Ukraine offen für chinesische Mobilfunkanbieter beim Wiederaufbau
Beim Wiederaufbau der Telekommunikationsinfrastruktur in der von Russland zu Teilen zerstörten Ukraine und dem Ausbau des geplanten 5G-Netzes müsste das Land Aufträge an Bieter mit den niedrigsten Kosten vergeben. Doch die chinesischen Konzerne Huawei und ZTE gelten als umstritten, stellen ein mutmaßliches Sicherheitsrisiko dar und werden von westlichen Ländern wie den USA boykottiert. Rechtfertigen die potenziell niedrigen Kosten für den Wiederaufbau das Risiko der Spionage durch die Volksrepublik China?

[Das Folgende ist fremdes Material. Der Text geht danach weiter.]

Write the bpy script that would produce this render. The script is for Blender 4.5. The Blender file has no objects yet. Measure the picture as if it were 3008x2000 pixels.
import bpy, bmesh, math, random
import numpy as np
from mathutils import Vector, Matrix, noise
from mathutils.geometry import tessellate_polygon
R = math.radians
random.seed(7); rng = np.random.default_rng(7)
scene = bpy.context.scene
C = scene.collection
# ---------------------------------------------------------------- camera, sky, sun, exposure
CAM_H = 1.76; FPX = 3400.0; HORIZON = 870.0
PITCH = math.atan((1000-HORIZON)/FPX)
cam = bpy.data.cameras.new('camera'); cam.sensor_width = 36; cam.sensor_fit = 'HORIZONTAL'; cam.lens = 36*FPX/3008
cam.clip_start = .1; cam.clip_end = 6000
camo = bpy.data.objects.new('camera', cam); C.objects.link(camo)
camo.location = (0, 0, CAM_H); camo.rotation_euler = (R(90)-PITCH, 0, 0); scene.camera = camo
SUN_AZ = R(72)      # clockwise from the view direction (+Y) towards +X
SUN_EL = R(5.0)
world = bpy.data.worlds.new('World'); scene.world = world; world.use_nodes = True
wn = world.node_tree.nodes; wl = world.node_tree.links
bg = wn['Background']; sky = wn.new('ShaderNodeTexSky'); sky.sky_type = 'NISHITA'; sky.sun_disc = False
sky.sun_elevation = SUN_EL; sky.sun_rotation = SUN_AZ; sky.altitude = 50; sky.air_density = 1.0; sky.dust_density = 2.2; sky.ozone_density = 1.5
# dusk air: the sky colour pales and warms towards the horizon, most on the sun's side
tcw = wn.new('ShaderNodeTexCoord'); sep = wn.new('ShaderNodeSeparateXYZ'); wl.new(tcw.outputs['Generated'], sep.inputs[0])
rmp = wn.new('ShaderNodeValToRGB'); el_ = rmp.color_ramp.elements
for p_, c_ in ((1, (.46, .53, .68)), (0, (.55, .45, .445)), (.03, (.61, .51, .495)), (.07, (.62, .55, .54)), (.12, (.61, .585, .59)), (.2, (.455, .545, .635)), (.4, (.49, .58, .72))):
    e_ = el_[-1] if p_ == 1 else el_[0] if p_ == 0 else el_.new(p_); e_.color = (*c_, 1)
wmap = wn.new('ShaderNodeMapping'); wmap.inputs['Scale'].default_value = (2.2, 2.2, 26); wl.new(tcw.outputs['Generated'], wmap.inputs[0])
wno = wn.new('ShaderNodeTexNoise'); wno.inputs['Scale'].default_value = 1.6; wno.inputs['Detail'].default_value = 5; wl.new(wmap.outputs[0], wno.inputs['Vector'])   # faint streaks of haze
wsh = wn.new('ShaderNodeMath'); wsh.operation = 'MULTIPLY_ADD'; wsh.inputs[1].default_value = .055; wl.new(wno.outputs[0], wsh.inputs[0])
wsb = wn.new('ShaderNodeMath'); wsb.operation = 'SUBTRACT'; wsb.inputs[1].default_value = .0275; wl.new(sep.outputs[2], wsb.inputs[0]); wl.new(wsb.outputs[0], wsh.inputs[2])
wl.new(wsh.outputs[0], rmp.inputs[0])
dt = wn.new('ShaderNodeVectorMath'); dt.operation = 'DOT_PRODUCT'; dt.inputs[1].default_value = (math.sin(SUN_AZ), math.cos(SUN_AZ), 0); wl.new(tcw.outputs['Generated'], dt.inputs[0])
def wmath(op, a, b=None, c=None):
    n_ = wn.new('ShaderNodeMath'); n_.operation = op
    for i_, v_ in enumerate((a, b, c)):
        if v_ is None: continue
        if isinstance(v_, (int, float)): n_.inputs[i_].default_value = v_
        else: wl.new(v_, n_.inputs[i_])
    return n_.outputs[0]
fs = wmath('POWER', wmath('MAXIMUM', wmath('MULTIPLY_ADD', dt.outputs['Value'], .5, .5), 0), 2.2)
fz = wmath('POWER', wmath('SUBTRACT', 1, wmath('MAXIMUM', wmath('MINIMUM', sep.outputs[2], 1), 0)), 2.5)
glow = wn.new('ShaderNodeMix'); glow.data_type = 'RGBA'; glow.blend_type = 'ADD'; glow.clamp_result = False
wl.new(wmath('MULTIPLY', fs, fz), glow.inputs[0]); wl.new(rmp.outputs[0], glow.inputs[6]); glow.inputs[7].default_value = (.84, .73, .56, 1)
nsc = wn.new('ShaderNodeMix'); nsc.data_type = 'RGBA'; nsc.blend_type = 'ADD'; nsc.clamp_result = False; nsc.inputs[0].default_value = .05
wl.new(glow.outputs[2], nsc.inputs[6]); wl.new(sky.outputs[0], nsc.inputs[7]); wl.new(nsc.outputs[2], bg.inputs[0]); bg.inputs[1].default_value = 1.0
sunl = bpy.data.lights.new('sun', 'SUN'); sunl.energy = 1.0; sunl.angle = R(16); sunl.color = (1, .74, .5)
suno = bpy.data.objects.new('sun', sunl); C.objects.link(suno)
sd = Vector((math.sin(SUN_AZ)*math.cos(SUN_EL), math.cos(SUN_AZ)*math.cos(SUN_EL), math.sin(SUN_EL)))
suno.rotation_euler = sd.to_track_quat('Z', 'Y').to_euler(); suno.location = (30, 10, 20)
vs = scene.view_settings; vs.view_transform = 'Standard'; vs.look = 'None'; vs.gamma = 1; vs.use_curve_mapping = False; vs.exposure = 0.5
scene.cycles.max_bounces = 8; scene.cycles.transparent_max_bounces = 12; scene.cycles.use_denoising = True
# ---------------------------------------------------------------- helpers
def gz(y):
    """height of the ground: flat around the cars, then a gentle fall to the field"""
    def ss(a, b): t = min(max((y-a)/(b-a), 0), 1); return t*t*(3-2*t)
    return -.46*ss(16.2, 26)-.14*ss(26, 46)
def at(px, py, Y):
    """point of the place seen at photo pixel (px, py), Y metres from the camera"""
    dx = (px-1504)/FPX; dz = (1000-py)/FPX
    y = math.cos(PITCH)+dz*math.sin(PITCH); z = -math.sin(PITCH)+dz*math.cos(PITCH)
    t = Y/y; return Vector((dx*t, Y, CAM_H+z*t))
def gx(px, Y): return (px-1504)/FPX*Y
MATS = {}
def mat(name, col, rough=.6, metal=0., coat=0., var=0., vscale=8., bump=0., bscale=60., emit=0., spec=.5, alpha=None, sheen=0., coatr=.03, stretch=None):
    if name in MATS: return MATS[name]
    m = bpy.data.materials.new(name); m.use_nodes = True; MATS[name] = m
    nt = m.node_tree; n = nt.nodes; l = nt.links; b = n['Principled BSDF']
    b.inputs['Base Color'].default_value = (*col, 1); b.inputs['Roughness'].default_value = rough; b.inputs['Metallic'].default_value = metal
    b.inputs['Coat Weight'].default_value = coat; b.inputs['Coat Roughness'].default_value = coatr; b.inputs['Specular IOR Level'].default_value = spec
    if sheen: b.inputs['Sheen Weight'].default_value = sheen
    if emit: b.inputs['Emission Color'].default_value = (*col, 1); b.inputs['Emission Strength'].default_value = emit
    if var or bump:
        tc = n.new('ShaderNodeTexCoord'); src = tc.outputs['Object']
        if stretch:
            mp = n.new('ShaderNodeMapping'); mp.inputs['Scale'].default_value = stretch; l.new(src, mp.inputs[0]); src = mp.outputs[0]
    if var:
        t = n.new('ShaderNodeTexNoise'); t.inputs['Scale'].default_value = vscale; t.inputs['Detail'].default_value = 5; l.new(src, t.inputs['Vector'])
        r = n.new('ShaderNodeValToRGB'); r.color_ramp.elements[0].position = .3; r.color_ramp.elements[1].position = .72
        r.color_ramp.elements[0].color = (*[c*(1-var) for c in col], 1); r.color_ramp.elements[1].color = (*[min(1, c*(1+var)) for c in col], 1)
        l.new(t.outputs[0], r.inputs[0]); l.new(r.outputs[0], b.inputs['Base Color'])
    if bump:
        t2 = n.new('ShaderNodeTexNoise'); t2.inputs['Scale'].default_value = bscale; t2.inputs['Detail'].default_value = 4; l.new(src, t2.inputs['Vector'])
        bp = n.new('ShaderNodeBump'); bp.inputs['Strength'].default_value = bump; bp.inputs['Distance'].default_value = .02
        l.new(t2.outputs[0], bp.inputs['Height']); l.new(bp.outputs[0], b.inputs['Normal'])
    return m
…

Die Ukraine könnte die durch den russischen Angriffskrieg zerstörte Telekommunikationsinfrastruktur auch mithilfe chinesischer Hersteller wie Huawei und ZTE wieder aufbauen. Dies teilte Yegor Dubinsky, stellvertretender Digitalminister der Ukraine, kürzlich dem US-amerikanischen Politmagazin Politico mit. Seit Beginn des russischen Angriffskrieges auf die Ukraine im Februar 2022 habe Russland zielgerichtet rund 4.000 ukrainische Mobilfunkfasten zerstört – laut Dubinsky ein gezielter Angriff auf die Infrastruktur des Landes. Die Telekommunikationsmasten seien essenzielle Kommunikationswege für die zivile Bevölkerung, die militärischen Streitkräfte und die Regierung.
Vor der russischen Invasion unter Wladimir Putin, dem Präsidenten der Russischen Föderation, hatte die Ukraine mit dem landesweiten Ausbau eines 5G-Netzes begonnen, welches nach ursprünglichen Plänen bis 2023 in allen größeren Städten des Landes verfügbar sein sollte. Momentan gibt es allerdings Gespräche mit der Weltbank, um zumindest die 5G-Versorgung essenzieller Sektoren wie der Verteidigung und der Medizin finanzieren zu können. Laut Schätzungen der Weltbank könnte der Aufbau der Telekommunikationsinfrastruktur der Ukraine, zumindest zum aktuellen Stand, mehr als 2,2 Milliarden Euro in Anspruch nehmen.
Übertriebene Paranoia oder ein „Pakt mit dem Teufel“?
Bei besagtem Wiederaufbau würde man, im krassen Gegensatz zu einigen westlichen Staaten wie den Vereinigten Staaten von Amerika, grundsätzlich auch chinesische Mobilfunk- und Telekommunikationsunternehmen in Betracht ziehen, vor allem in Hinblick auf niedrigere Kosten für den Wiederaufbau.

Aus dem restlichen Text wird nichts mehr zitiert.